Europas größtes Freibad und der Frauenfußball
Die Stadt Frankfurt erwarb das Brentanoparkgelände im Jahr 1926. Auf einem Teil des Parks wurde das Brentanobad als Flussschwimmbad in einem Altarm der Nidda errichtet und 1930 eröffnet. Aufgrund der schlechten Wasserqualität wurde das Bad in den 1960er Jahren vom Flusslauf abgetrennt, bleibt aber mit ca. 10.000 Besucher*innen täglich im Sommer das größte Freibad Deutschlands und Europas.
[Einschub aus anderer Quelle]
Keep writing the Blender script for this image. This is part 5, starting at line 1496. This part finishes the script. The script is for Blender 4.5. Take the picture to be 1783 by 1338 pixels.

Um das Becken für die Sommersaison zu füllen, wird die Freiwillige Feuerwehr benötigt, da das Freibad keinen eigenen Zulauf hat. Angrenzend an das Gelände befindet sich die DLRG-Jugend. Direkt neben dem Freibad an der Ludwig-Landmann-Straße liegt das Stadion am Brentanobad, die Spielstätte des SG Rot-Weiss Frankfurt 1901 e.V. (Herren) und der erfolgreiche Frauenfußballverein 1. FFC Frankfurt, der im Jahr 2020 mit der Frauenabteilung von der Eintracht Frankfurt fusionierte. Der Verein hat sieben deutsche Meisterschaften, neun Pokalsiege und vier Europapokalsiege auf seinem Erfolgskonto.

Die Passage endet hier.